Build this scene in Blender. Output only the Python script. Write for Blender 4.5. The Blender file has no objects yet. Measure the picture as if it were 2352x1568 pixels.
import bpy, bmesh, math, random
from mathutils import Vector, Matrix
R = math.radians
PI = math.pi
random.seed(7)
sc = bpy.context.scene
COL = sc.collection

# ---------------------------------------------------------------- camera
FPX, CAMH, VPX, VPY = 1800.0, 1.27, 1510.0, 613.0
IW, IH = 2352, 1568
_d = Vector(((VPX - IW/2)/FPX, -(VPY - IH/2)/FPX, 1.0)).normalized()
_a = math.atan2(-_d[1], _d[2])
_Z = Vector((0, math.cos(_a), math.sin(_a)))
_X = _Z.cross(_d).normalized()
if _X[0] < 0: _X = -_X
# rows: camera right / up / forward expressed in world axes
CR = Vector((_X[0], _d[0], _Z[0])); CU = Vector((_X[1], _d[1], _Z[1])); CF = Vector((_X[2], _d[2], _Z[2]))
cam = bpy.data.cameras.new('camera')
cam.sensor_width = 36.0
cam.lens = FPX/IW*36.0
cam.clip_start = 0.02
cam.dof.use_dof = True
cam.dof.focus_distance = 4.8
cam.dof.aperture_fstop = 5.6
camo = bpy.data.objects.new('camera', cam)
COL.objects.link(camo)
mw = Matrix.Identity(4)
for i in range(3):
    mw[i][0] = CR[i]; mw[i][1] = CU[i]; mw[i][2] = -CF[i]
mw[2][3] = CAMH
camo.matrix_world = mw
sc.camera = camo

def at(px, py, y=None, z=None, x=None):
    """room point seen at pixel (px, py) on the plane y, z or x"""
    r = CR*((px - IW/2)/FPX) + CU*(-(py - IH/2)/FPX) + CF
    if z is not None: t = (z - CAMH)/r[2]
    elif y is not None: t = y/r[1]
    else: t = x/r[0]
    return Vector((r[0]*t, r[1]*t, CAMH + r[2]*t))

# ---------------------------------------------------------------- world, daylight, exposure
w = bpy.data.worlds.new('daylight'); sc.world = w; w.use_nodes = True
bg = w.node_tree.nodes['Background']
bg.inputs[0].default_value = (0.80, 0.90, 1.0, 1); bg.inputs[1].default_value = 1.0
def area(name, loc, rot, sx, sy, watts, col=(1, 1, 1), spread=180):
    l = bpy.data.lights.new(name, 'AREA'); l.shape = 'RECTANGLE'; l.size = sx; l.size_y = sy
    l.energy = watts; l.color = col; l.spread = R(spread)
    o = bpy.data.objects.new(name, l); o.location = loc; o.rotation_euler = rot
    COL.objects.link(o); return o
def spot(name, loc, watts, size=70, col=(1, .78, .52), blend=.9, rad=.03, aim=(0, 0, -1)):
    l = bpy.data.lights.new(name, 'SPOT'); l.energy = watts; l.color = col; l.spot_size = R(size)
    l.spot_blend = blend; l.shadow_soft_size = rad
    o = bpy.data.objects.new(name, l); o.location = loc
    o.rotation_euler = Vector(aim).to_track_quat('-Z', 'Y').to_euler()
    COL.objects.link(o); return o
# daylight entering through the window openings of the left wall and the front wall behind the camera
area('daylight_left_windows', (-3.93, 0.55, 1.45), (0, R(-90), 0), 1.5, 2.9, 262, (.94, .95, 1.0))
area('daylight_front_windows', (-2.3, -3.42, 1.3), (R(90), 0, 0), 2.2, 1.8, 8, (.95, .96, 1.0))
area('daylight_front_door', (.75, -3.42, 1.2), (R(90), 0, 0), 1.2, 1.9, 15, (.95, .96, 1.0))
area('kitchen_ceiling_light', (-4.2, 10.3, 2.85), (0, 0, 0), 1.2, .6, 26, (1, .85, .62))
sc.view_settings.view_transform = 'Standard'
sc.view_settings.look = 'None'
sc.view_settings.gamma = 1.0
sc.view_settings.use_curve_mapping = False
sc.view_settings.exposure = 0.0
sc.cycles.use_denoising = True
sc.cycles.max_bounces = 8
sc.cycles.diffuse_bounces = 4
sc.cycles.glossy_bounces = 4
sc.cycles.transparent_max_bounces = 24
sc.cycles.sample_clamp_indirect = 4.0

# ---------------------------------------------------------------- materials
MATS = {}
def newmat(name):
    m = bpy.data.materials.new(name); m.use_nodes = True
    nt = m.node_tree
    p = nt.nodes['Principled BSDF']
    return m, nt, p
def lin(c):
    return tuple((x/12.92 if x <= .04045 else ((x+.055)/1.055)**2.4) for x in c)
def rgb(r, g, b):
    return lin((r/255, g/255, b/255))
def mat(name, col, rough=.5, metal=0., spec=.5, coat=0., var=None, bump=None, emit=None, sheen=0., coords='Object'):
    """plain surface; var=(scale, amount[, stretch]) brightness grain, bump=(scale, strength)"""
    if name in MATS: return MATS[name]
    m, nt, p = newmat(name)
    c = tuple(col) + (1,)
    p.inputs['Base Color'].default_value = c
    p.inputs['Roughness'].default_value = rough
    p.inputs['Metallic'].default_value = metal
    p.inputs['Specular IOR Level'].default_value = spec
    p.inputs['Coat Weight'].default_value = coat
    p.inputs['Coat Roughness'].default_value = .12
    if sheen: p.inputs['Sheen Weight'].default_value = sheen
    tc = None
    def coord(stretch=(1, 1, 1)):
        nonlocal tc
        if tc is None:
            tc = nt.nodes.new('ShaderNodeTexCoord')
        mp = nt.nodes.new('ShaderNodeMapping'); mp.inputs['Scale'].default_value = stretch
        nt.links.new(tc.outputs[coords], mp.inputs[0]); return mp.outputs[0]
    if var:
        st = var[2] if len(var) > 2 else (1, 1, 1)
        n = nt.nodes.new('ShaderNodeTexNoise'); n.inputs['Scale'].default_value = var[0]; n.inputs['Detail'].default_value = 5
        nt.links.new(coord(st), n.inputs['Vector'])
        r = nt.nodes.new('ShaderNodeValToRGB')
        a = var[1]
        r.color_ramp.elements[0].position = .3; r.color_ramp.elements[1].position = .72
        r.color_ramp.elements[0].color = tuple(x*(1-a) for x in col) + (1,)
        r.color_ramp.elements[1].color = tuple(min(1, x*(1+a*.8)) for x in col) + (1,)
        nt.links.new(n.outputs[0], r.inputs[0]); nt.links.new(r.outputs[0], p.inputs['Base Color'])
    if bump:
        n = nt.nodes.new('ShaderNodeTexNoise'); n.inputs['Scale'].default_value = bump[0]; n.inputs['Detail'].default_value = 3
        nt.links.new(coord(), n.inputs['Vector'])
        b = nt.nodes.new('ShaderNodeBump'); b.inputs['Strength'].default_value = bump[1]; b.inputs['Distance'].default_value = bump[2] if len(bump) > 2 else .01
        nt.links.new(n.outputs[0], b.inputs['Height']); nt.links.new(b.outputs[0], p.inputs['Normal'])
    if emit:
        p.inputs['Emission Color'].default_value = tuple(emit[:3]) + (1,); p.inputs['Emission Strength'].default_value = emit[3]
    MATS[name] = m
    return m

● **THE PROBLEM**
Give the complete listing a second time, exactly as it reads.

● **SOLUTION TO THIS EXERCISE**
Build this scene in Blender. Output only the Python script. Write for Blender 4.5. The Blender file has no objects yet. Measure the picture as if it were 2352x1568 pixels.
import bpy, bmesh, math, random
from mathutils import Vector, Matrix
R = math.radians
PI = math.pi
random.seed(7)
sc = bpy.context.scene
COL = sc.collection

# ---------------------------------------------------------------- camera
FPX, CAMH, VPX, VPY = 1800.0, 1.27, 1510.0, 613.0
IW, IH = 2352, 1568
_d = Vector(((VPX - IW/2)/FPX, -(VPY - IH/2)/FPX, 1.0)).normalized()
_a = math.atan2(-_d[1], _d[2])
_Z = Vector((0, math.cos(_a), math.sin(_a)))
_X = _Z.cross(_d).normalized()
if _X[0] < 0: _X = -_X
# rows: camera right / up / forward expressed in world axes
CR = Vector((_X[0], _d[0], _Z[0])); CU = Vector((_X[1], _d[1], _Z[1])); CF = Vector((_X[2], _d[2], _Z[2]))
cam = bpy.data.cameras.new('camera')
cam.sensor_width = 36.0
cam.lens = FPX/IW*36.0
cam.clip_start = 0.02
cam.dof.use_dof = True
cam.dof.focus_distance = 4.8
cam.dof.aperture_fstop = 5.6
camo = bpy.data.objects.new('camera', cam)
COL.objects.link(camo)
mw = Matrix.Identity(4)
for i in range(3):
    mw[i][0] = CR[i]; mw[i][1] = CU[i]; mw[i][2] = -CF[i]
mw[2][3] = CAMH
camo.matrix_world = mw
sc.camera = camo

def at(px, py, y=None, z=None, x=None):
    """room point seen at pixel (px, py) on the plane y, z or x"""
    r = CR*((px - IW/2)/FPX) + CU*(-(py - IH/2)/FPX) + CF
    if z is not None: t = (z - CAMH)/r[2]
    elif y is not None: t = y/r[1]
    else: t = x/r[0]
    return Vector((r[0]*t, r[1]*t, CAMH + r[2]*t))

# ---------------------------------------------------------------- world, daylight, exposure
w = bpy.data.worlds.new('daylight'); sc.world = w; w.use_nodes = True
bg = w.node_tree.nodes['Background']
bg.inputs[0].default_value = (0.80, 0.90, 1.0, 1); bg.inputs[1].default_value = 1.0
def area(name, loc, rot, sx, sy, watts, col=(1, 1, 1), spread=180):
    l = bpy.data.lights.new(name, 'AREA'); l.shape = 'RECTANGLE'; l.size = sx; l.size_y = sy
    l.energy = watts; l.color = col; l.spread = R(spread)
    o = bpy.data.objects.new(name, l); o.location = loc; o.rotation_euler = rot
    COL.objects.link(o); return o
def spot(name, loc, watts, size=70, col=(1, .78, .52), blend=.9, rad=.03, aim=(0, 0, -1)):
    l = bpy.data.lights.new(name, 'SPOT'); l.energy = watts; l.color = col; l.spot_size = R(size)
    l.spot_blend = blend; l.shadow_soft_size = rad
    o = bpy.data.objects.new(name, l); o.location = loc
    o.rotation_euler = Vector(aim).to_track_quat('-Z', 'Y').to_euler()
    COL.objects.link(o); return o
# daylight entering through the window openings of the left wall and the front wall behind the camera
area('daylight_left_windows', (-3.93, 0.55, 1.45), (0, R(-90), 0), 1.5, 2.9, 262, (.94, .95, 1.0))
area('daylight_front_windows', (-2.3, -3.42, 1.3), (R(90), 0, 0), 2.2, 1.8, 8, (.95, .96, 1.0))
area('daylight_front_door', (.75, -3.42, 1.2), (R(90), 0, 0), 1.2, 1.9, 15, (.95, .96, 1.0))
area('kitchen_ceiling_light', (-4.2, 10.3, 2.85), (0, 0, 0), 1.2, .6, 26, (1, .85, .62))
sc.view_settings.view_transform = 'Standard'
sc.view_settings.look = 'None'
sc.view_settings.gamma = 1.0
sc.view_settings.use_curve_mapping = False
sc.view_settings.exposure = 0.0
sc.cycles.use_denoising = True
sc.cycles.max_bounces = 8
sc.cycles.diffuse_bounces = 4
sc.cycles.glossy_bounces = 4
sc.cycles.transparent_max_bounces = 24
sc.cycles.sample_clamp_indirect = 4.0

# ---------------------------------------------------------------- materials
MATS = {}
def newmat(name):
    m = bpy.data.materials.new(name); m.use_nodes = True
    nt = m.node_tree
    p = nt.nodes['Principled BSDF']
    return m, nt, p
def lin(c):
    return tuple((x/12.92 if x <= .04045 else ((x+.055)/1.055)**2.4) for x in c)
def rgb(r, g, b):
    return lin((r/255, g/255, b/255))
def mat(name, col, rough=.5, metal=0., spec=.5, coat=0., var=None, bump=None, emit=None, sheen=0., coords='Object'):
    """plain surface; var=(scale, amount[, stretch]) brightness grain, bump=(scale, strength)"""
    if name in MATS: return MATS[name]
    m, nt, p = newmat(name)
    c = tuple(col) + (1,)
    p.inputs['Base Color'].default_value = c
    p.inputs['Roughness'].default_value = rough
    p.inputs['Metallic'].default_value = metal
    p.inputs['Specular IOR Level'].default_value = spec
    p.inputs['Coat Weight'].default_value = coat
    p.inputs['Coat Roughness'].default_value = .12
    if sheen: p.inputs['Sheen Weight'].default_value = sheen
    tc = None
    def coord(stretch=(1, 1, 1)):
        nonlocal tc
        if tc is None:
            tc = nt.nodes.new('ShaderNodeTexCoord')
        mp = nt.nodes.new('ShaderNodeMapping'); mp.inputs['Scale'].default_value = stretch
        nt.links.new(tc.outputs[coords], mp.inputs[0]); return mp.outputs[0]
    if var:
        st = var[2] if len(var) > 2 else (1, 1, 1)
        n = nt.nodes.new('ShaderNodeTexNoise'); n.inputs['Scale'].default_value = var[0]; n.inputs['Detail'].default_value = 5
        nt.links.new(coord(st), n.inputs['Vector'])
        r = nt.nodes.new('ShaderNodeValToRGB')
        a = var[1]
        r.color_ramp.elements[0].position = .3; r.color_ramp.elements[1].position = .72
        r.color_ramp.elements[0].color = tuple(x*(1-a) for x in col) + (1,)
        r.color_ramp.elements[1].color = tuple(min(1, x*(1+a*.8)) for x in col) + (1,)
        nt.links.new(n.outputs[0], r.inputs[0]); nt.links.new(r.outputs[0], p.inputs['Base Color'])
    if bump:
        n = nt.nodes.new('ShaderNodeTexNoise'); n.inputs['Scale'].default_value = bump[0]; n.inputs['Detail'].default_value = 3
        nt.links.new(coord(), n.inputs['Vector'])
        b = nt.nodes.new('ShaderNodeBump'); b.inputs['Strength'].default_value = bump[1]; b.inputs['Distance'].default_value = bump[2] if len(bump) > 2 else .01
        nt.links.new(n.outputs[0], b.inputs['Height']); nt.links.new(b.outputs[0], p.inputs['Normal'])
    if emit:
        p.inputs['Emission Color'].default_value = tuple(emit[:3]) + (1,); p.inputs['Emission Strength'].default_value = emit[3]
    MATS[name] = m
    return m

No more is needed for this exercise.